In fact, if MPs obey the prime minister’s instruction and continue to hold their nerve and refuse to support her dog’s breakfast of a deal, there may be no amount of time that might break the parliamentary impasse and allow our country to break free of Brexit.

The truth is that the only thing that could now deliver us from Brexit paralysis is the people. If parliament is unable or unwilling either to agree on a route through Brexit, or to revoke it, then we should use our energy to prepare the means for the people to take back control and issue further instructions to take us forward.

My Labour colleagues, Peter Kyle MP and Phil Wilson MP, have prepared a path for the people to do just that. They propose that MPs, including those like me who think Brexit is an historic mistake, vote through Mrs May’s deal on the proviso that the people are then given their say on it, in a confirmatory public vote.

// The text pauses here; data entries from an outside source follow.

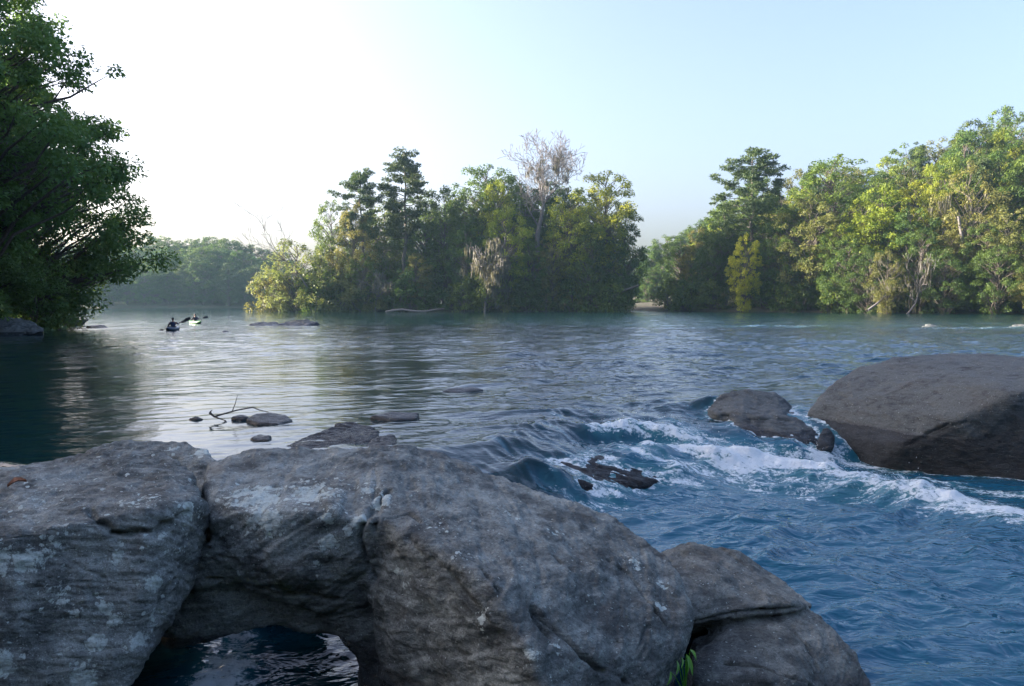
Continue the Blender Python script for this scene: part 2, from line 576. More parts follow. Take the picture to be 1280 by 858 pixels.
    for lam, amp, st in ((3.1, 0.055, 1.9), (1.25, 0.042, 2.0), (0.55, 0.038, 2.2), (0.27, 0.0170, 2.0), (0.13, 0.0055, 1.7)):
        n = perlin(np.stack([u / (lam * st), v / lam, one + lam * 7.7], 1))
        n = 1 - 2.2 * np.abs(n) if lam < 2 else n
        fade = sstep(2.0, 4.0, lam / dr)
        h += chop * amp * n * fade
    al = x * 0.83 + y * 0.56              # streaks of the sheet running down the lip
    ac = -x * 0.56 + y * 0.83
    ramp_m = sstep(-0.05, 0.2, q) * sstep(1.25, 0.85, q) * sstep(-0.9, 0.0, x) * (r < 30)
    h += ramp_m * (0.022 * (1 - 2 * np.abs(perlin(np.stack([al * 5.0, ac * 1.6, one], 1)))) + 0.014 * perlin(np.stack([al * 15.0, ac * 2.5, one + 5], 1)))
    h += ramp_m * (0.022 * (1 - 2 * np.abs(perlin(np.stack([wx * 3.1, wy * 2.6, one + 31], 1)))) + 0.012 * perlin(np.stack([wx * 6.5, wy * 5.5, one + 35], 1)))
    streak = perlin(np.stack([al * 5.0 + 7, ac * 0.9, one + 41], 1)) + 0.5 * perlin(np.stack([al * 11.0, ac * 2.0, one + 45], 1))
    foam = np.maximum(foam, ramp_m * 0.52 * sstep(0.10, 0.5, streak))
    fr = perlin(np.stack([x * 6, y * 6, one + 2.0], 1)) + 0.6 * perlin(np.stack([x * 14, y * 14, one + 4.0], 1))
    h += 0.045 * np.clip(foam - 0.35, 0, 1) * fr * sstep(60, 30, r)
    return h, np.clip(foam, 0, 1.2), np.clip(chop, 0, 2), np.clip(down * sstep(0.3, 2.0, x) + 0.6 * sstep(1.0, 16.0, x) * sstep(55, 20, r) + foam, 0, 1)


def onw(px, py, dz):                     # the point of the water surface seen at a pixel, raised by dz
    z = -0.2
    for _ in range(12):
        p = onz(px, py, z + dz)
        z = 0.5 * z + 0.5 * float(river(np.array([p.x]), np.array([p.y]))[0][0])
    return onz(px, py, z + dz)


def lap(X, Y, Z, foam):                  # thin foam where the current washes against stone
    from mathutils.kdtree import KDTree
    P = []
    for co, *_ in rock_surf.values():
        m = (np.hypot(co[:, 0], co[:, 1]) < 20)
        c = co[m]
        if not len(c): continue
        w = river(c[:, 0], c[:, 1])[0]
        c = c[np.abs(c[:, 2] - w) < 0.02]
        P.append(c[::3])
    P = np.concatenate(P)
    kd = KDTree(len(P))
    for i, p in enumerate(P): kd.insert(p, i)
    kd.balance()
    idx = np.where((np.hypot(X, Y) < 18) & (np.abs(np.arctan2(X, Y)) < 0.75))[0]
    d = np.array([kd.find((X[i], Y[i], Z[i]))[2] for i in idx])
    fast = np.where((X[idx] > 0.3) & (Y[idx] > 7.5), 0.62, 0.34)
    foam = foam.copy()
    foam[idx] = np.maximum(foam[idx], fast * np.exp(-(d / 0.10) ** 2) + 0.15 * (fast > 0.5) * np.exp(-(d / 0.35) ** 2))
    return foam


def build_river():
    nc, nr = 820, 1150
    th = np.concatenate([np.linspace(-72, -37, 70, endpoint=False), np.linspace(-37, 37, nc - 140, endpoint=False), np.linspace(37, 72, 70)])
    th = np.radians(th)
    rr = 3.2 * (610 / 3.2) ** np.linspace(0, 1, nr)
    T, RR = np.meshgrid(th, rr)
    X = (RR * np.sin(T)).ravel(); Y = (RR * np.cos(T)).ravel()
    X = np.clip(X, -410, 410); Y = np.clip(Y, -110, 612)
    Z, foam, chop, aer_sky_tint = river(X, Y)
    foam = lap(X, Y, Z, foam)
    V = np.stack([X, Y, Z], 1)
    i = np.arange(len(th) * nr).reshape(nr, len(th))
    Q = np.stack([i[:-1, :-1], i[1:, :-1], i[1:, 1:], i[:-1, 1:]], -1)
    me = mesh_np('river', V, Q, 4, True)
    attr(me, 'foam', foam)
    attr(me, 'chop', chop)
    attr(me, 'bubble_sky_tint', aer_sky_tint)  # air bubbles, plus reflected sky blue painted into lower and right water
    k = NT('river_water')
    v = k.coords()
    vs = k.coords((0.62, 1.25, 1.0), (0, 0, R(28)))
    fo = k.attr('foam')
    fn = k.noise(vs, 3.2, 8, 0.72, 0.8)
    fn2 = k.noise(v, 17.0, 5, 0.7, 0.5)
    fs = k.math('ADD', fo, k.math('MULTIPLY', k.math('SUBTRACT', k.math('ADD', k.math('MULTIPLY', fn, 0.62), k.math('MULTIPLY', fn2, 0.38)), 0.5), 3.4))
    fm = k.ramp(fs, 0.60, 0.95)
    fm = k.math('MULTIPLY', fm, k.ramp(fo, 0.12, 0.4))
    air = k.ramp(fo, 0.25, 1.0)
    wcol = k.mix(k.math('MULTIPLY', air, 0.75), k.mix(k.attr('bubble_sky_tint'), (0.003, 0.022, 0.026), (0.011, 0.085, 0.14)), (0.05, 0.17, 0.18))
    w = k.n('ShaderNodeBsdfPrincipled', Roughness=0.04, IOR=1.333)
    k.set(w, 'Base Color', wcol)
    b1 = k.n('ShaderNodeBump', Distance=0.07)
    k.set(b1, 'Strength', k.math('MULTIPLY', k.attr('chop'), 0.62, True))
    hh = k.math('ADD', k.math('MULTIPLY', k.noise(vs, 4.0, 3, 0.5, 0.7), 1.0), k.math('MULTIPLY', k.noise(vs, 19.0, 3, 0.5, 0.4), 0.09))
    k.set(b1, 'Height', hh)
    k.set(w, 'Normal', b1)
    fd = k.n('ShaderNodeBsdfPrincipled', Roughness=0.75)
    k.set(fd, 'Base Color', k.mix(fn2, (0.50, 0.62, 0.66), (0.84, 0.88, 0.89)))
    b2 = k.n('ShaderNodeBump', Strength=0.9, Distance=0.06)
    k.set(b2, 'Height', k.math('ADD', fn, k.math('MULTIPLY', fn2, 0.8)))
    k.set(fd, 'Normal', b2)
    ms = k.n('ShaderNodeMixShader')
    k.set(ms, 0, fm)
    k.t.links.new(w.outputs[0], ms.inputs[1]); k.t.links.new(fd.outputs[0], ms.inputs[2])
    tag(link('river', me, k.finish(ms)), 'rippled river water running into blue rapids', 'river', kind='structure')


def build_spray():
    rng = np.random.RandomState(5)
    lines = [([(1.25, 11.9), (1.8, 12.1), (2.35, 12.0), (2.7, 11.8)], 200, 0.24), ([(1.95, 11.35), (2.4, 11.6), (2.85, 11.35)], 150, 0.2),
             ([(3.05, 11.15), (3.5, 11.3), (3.95, 11.25), (4.4, 11.0)], 420, 0.28), ([(4.4, 11.0), (4.7, 10.5), (4.95, 9.8)], 120, 0.3),
             ([(2.6, 12.6), (3.1, 11.8)], 120, 0.15), ([(4.6, 12.2), (4.5, 11.4)], 90, 0.12)]
    P, S = [], []
    for pts, n, w in lines:
        t = rng.rand(n) * (len(pts) - 1)
        i = np.minimum(t.astype(int), len(pts) - 2)
        f = (t - i)[:, None]
        pts = np.array(pts)
        c = pts[i] * (1 - f) + pts[i + 1] * f + rng.normal(size=(n, 2)) * w * 0.6
        z, _, _, _ = river(c[:, 0], c[:, 1])
        P.append(np.column_stack([c, z + np.abs(rng.normal(size=n)) * 0.09]))
        S.append(0.0018 + 0.005 * rng.rand(n) ** 4)
    P = np.concatenate(P); S = np.concatenate(S)
    o = np.array([[1, 0, 0], [-1, 0, 0], [0, 1, 0], [0, -1, 0], [0, 0, 1.4], [0, 0, -1.4]], float)
    tri = np.array([[0, 2, 4], [2, 1, 4], [1, 3, 4], [3, 0, 4], [2, 0, 5], [1, 2, 5], [3, 1, 5], [0, 3, 5]])
    V = (P[:, None, :] + o[None] * S[:, None, None]).reshape(-1, 3)
    Fc = (tri[None] + (np.arange(len(P)) * 6)[:, None, None]).reshape(-1, 3)
    me = mesh_np('spray', V, Fc, 3, True)
    k = NT('spray_drops')
    p = k.n('ShaderNodeBsdfPrincipled', Roughness=0.35)
    p.inputs['Base Color'].default_value = (0.8, 0.84, 0.86, 1)
    tag(link('spray', me, k.finish(p)), 'white droplets thrown up by the breaking waves', 'spray', kind='stuff')


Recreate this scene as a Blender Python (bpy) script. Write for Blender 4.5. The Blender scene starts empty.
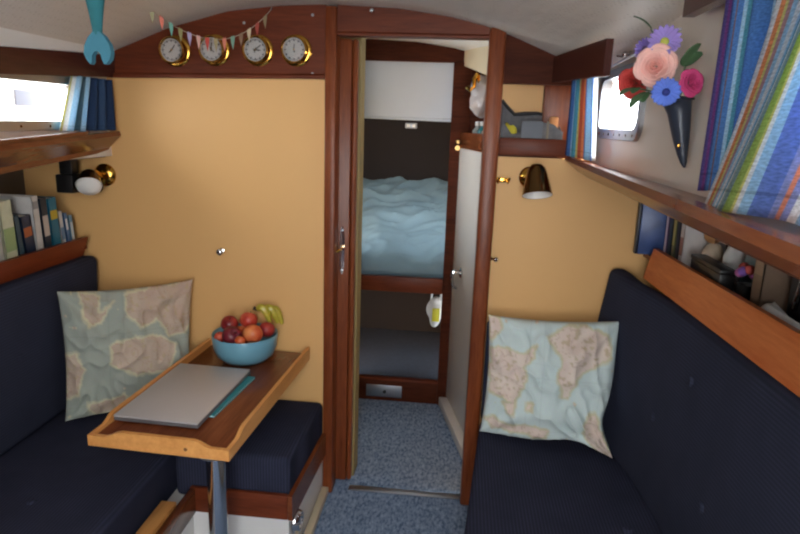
import bpy, bmesh, math, random
from mathutils import Vector, Matrix, noise
random.seed(7)
PI = math.pi
scene = bpy.context.scene
COL = scene.collection

# ------------------------------------------------------------------ materials
def lin(c):
    out = []
    for v in c:
        v = v / 255.0
        out.append(v / 12.92 if v <= 0.04045 else ((v + 0.055) / 1.055) ** 2.4)
    return (out[0], out[1], out[2], 1.0)

def new_mat(name):
    m = bpy.data.materials.new(name)
    m.use_nodes = True
    nt = m.node_tree
    b = nt.nodes["Principled BSDF"]
    return m, nt, b

def plain(name, c, rough=0.5, metal=0.0, bump=0.0, bscale=200.0, var=0.06, vscale=6.0, coat=0.0):
    m, nt, b = new_mat(name)
    b.inputs["Roughness"].default_value = rough
    b.inputs["Metallic"].default_value = metal
    b.inputs["Coat Weight"].default_value = coat
    tc = nt.nodes.new("ShaderNodeTexCoord")
    n = nt.nodes.new("ShaderNodeTexNoise")
    n.inputs["Scale"].default_value = vscale
    n.inputs["Detail"].default_value = 4
    nt.links.new(tc.outputs["Object"], n.inputs["Vector"])
    r = nt.nodes.new("ShaderNodeValToRGB")
    col = lin(c)
    r.color_ramp.elements[0].position = 0.3
    r.color_ramp.elements[1].position = 0.7
    r.color_ramp.elements[0].color = tuple(max(0, v * (1 - var)) for v in col[:3]) + (1,)
    r.color_ramp.elements[1].color = tuple(min(1, v * (1 + var)) for v in col[:3]) + (1,)
    nt.links.new(n.outputs["Fac"], r.inputs["Fac"])
    nt.links.new(r.outputs["Color"], b.inputs["Base Color"])
    if bump > 0:
        n2 = nt.nodes.new("ShaderNodeTexNoise")
        n2.inputs["Scale"].default_value = bscale
        n2.inputs["Detail"].default_value = 3
        nt.links.new(tc.outputs["Object"], n2.inputs["Vector"])
        bp = nt.nodes.new("ShaderNodeBump")
        bp.inputs["Strength"].default_value = bump
        bp.inputs["Distance"].default_value = 0.002
        nt.links.new(n2.outputs["Fac"], bp.inputs["Height"])
        nt.links.new(bp.outputs["Normal"], b.inputs["Normal"])
    return m

def wood(name, dark, light, axis="Z", rough=0.36, scale=18.0, coat=0.3):
    m, nt, b = new_mat(name)
    tc = nt.nodes.new("ShaderNodeTexCoord")
    mp = nt.nodes.new("ShaderNodeMapping")
    s = [1.0, 1.0, 1.0]
    s["XYZ".index(axis)] = 0.09
    mp.inputs["Scale"].default_value = s
    nt.links.new(tc.outputs["Object"], mp.inputs["Vector"])
    n = nt.nodes.new("ShaderNodeTexNoise")
    n.inputs["Scale"].default_value = scale
    n.inputs["Detail"].default_value = 6
    n.inputs["Roughness"].default_value = 0.6
    n.inputs["Distortion"].default_value = 0.8
    nt.links.new(mp.outputs["Vector"], n.inputs["Vector"])
    n2 = nt.nodes.new("ShaderNodeTexNoise")
    n2.inputs["Scale"].default_value = scale * 9
    n2.inputs["Detail"].default_value = 3
    nt.links.new(mp.outputs["Vector"], n2.inputs["Vector"])
    mx = nt.nodes.new("ShaderNodeMath")
    mx.operation = "MULTIPLY_ADD"
    mx.inputs[1].default_value = 0.35
    nt.links.new(n2.outputs["Fac"], mx.inputs[0])
    ms = nt.nodes.new("ShaderNodeMath")
    ms.operation = "MULTIPLY"
    ms.inputs[1].default_value = 0.65
    nt.links.new(n.outputs["Fac"], ms.inputs[0])
    nt.links.new(ms.outputs[0], mx.inputs[2])
    r = nt.nodes.new("ShaderNodeValToRGB")
    r.color_ramp.elements[0].position = 0.33
    r.color_ramp.elements[1].position = 0.68
    r.color_ramp.elements[0].color = lin(dark)
    r.color_ramp.elements[1].color = lin(light)
    nt.links.new(mx.outputs[0], r.inputs["Fac"])
    nt.links.new(r.outputs["Color"], b.inputs["Base Color"])
    b.inputs["Roughness"].default_value = rough
    b.inputs["Coat Weight"].default_value = coat * 0.35
    b.inputs["Coat Roughness"].default_value = 0.2
    b.inputs["Specular IOR Level"].default_value = 0.2
    return m

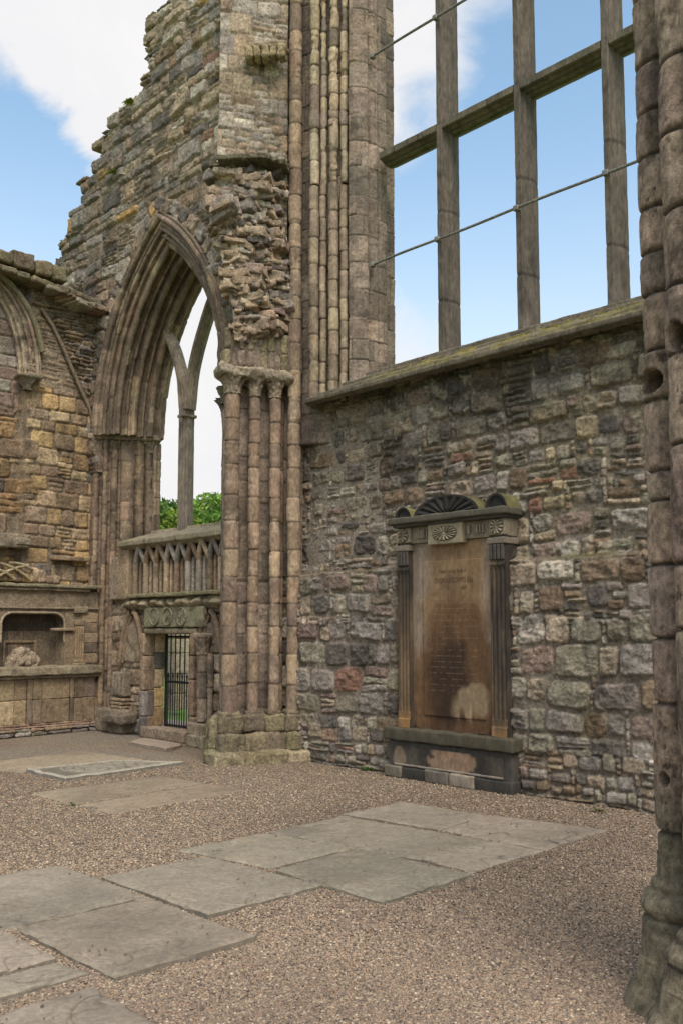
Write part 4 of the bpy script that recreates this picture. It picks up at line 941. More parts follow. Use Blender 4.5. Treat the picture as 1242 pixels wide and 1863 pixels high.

That would require compromise on all sides. Remainers would have to hold their nose and vote for the Brexit deal. Leavers would have to hold their nerve and hope that the people still want it. The risk for Remainers would be clear, because under this plan parliament’s hands would be bound if the public vote were passed, and Brexit would unfold as instructed. But the opportunity is equally clear, that we might campaign for Remain this time with the Leave-side lies fully exposed, and unlike in 2016, make a positive and patriotic case for the UK leading again at the heart of our continent.

One other thing Mrs May is fond of saying, and which rings true to me, is that there is a mood for compromise in the Commons. Not yet, and perhaps not ever, on the wisdom of Brexit per se, but on the need to break the deadlock at least. The Kyle-Wilson compromise would do just that, and if the prime minister really believes her deal both honours the will of the people and is the best deal to be had, she should show the courage of her convictions, and put it to the people.